O Forte de Santa Luzia “é um dos melhores e mais genuínos exemplos da arte de fortificar europeia”, lê-se na promoção turística do município. O valor patrimonial fica registado, mas tem um valor acrescido se a visita for com o guia José Manuel Martins, conhecido em Elvas pelo “Zé Poeta”.
“Todos os monumentos de Elvas têm sangue de animais e as coisas estão de pé, com mais de 300 anos. Nós havemos de ir embora e isto vai continuar”.
É uma das curiosidades que, de forma apaixonada, José Manuel revela na visita quando nos incentiva a entrar no labirinto das galerias do Forte de Santa Luzia.
“Há cinco aberturas em redor do forte. Era o caminho para os militares irem desde as casamatas carregar os canhões sem terem de ir pelo exterior. Podia cair uma bomba. Badajoz fica a 15 km“.
Dos caminhos subterrâneos que chegavam até à cidade resta uma parte aberta ao público.
A galeria é estreita. O piso de terra é irregular e a cobertura está revestida com lajes de pedra, colocadas em “cunha” para dar sustentabilidade à construção.
Funcionam também como um interessante cenário para fotografia que José Manuel conhece bem e que, ele próprio, sugere aos visitantes a pose mais adequada e tira a fotografia.
É uma “técnica” para superar a eventual claustrofobia do viajante que, alguns metros após a entrada, deixa de ter luz natural.
Acresce o receio quando surge um cruzamento.
O ponto final é o paiol, circular e com cúpula de pedra. “Estava cheio de caixas e sacos com pólvora”.
É no paiol que José Manuel conta em detalhe os materiais que, na altura, eram utilizados na construção. “Usavam cal das paredes, o barro e resina de pinheiro, que funcionava como cola.
Nesses três materiais misturavam terra, pedra e sangue de animais.
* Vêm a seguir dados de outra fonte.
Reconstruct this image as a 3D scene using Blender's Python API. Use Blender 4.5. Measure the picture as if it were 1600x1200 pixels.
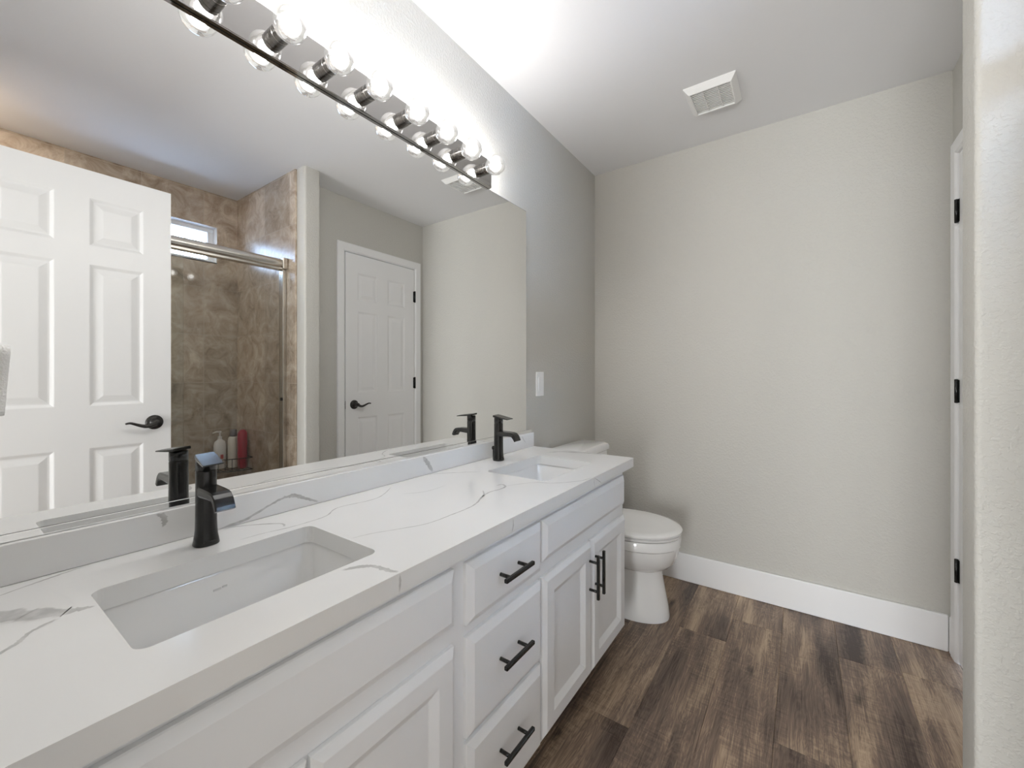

O sangue coagula depois de coalhado, fica uma pasta dura. Ninguém consegue destruir. Isto tem mais resistência dos que as nossas casas”
Na saída da galeria José Manuel foi ao encontro de outros visitantes que tinham uma visita guiada já marcada.
Fiquei a perder. A descoberta do forte é muito mais interessante acompanhado por quem sabe. Perdeu também encanto.
A exceção foi na capela de Santa Luzia quando nos cruzámos e ele explicava as interrogações sobre a origem do templo que tem planta retangular, pinturas na capela mor e, virado para Meca, um detalhe na parede.
Ao lado está a passagem para a enorme cisterna que permitia resistir a um cerco durante muito tempo.
A curiosidade regressou (mas já não havia guia) na Casa do Governador. Não tem a beleza da Casa do Governador do Forte da Graça. “A arquitetura é diferente. Este forte foi construído no período da restauração, em 1641, para defender a cidade.
Estamos a 600 metros de Elvas. Se os espanhóis conseguissem colocar aqui canhões bombardeavam a cidade. O Forte da Graça é pombalino, do século XVIII. Tem uma arquitetura diferente.
Elvas tinha três governadores. Dois militares, dos dois fortes, e um governador civil que era o da cidade. Os três tinham de estar de acordo para uma tomada de decisão relevante.”
Do ponto de vista arquitetónico a Casa do Governador do Forte de Santa Luzia fica aquém do Forte da Graça, mas a simplicidade da casa também lhe dá beleza.
O corredor em cruz grega, a lareira, o teto das salas em abóbada e as janelas nas paredes, orientadas para quatro pontos cardeais, antecipam a vista maior que se pode ter no terraço e lanterna.
A dúvida é como lá chegar. Como subir uma escadaria em que um degrau está numa parede e o degrau seguinte está na parede em frente.
No acesso à porta d’armas, nos revelins e nos terraços que acompanham o fosso temos vista para Elvas (a protegida) e para Badajoz (o perigo). Sinal do embate é o material bélico, como bolas de canhão colocadas em vários locais.
Hoje, o desejo é que esta travessia seja o mais fraterna possível e que, todos os dias, Elvas seja conquistada por turistas espanhóis.
O Forte de Santa Luzia foi construído em medos do século XVII durante as Guerras da Restauração.
Está classificado como Monumento Nacional e faz parte do conjunto de fortificações de Elvas classificado como Património Mundial.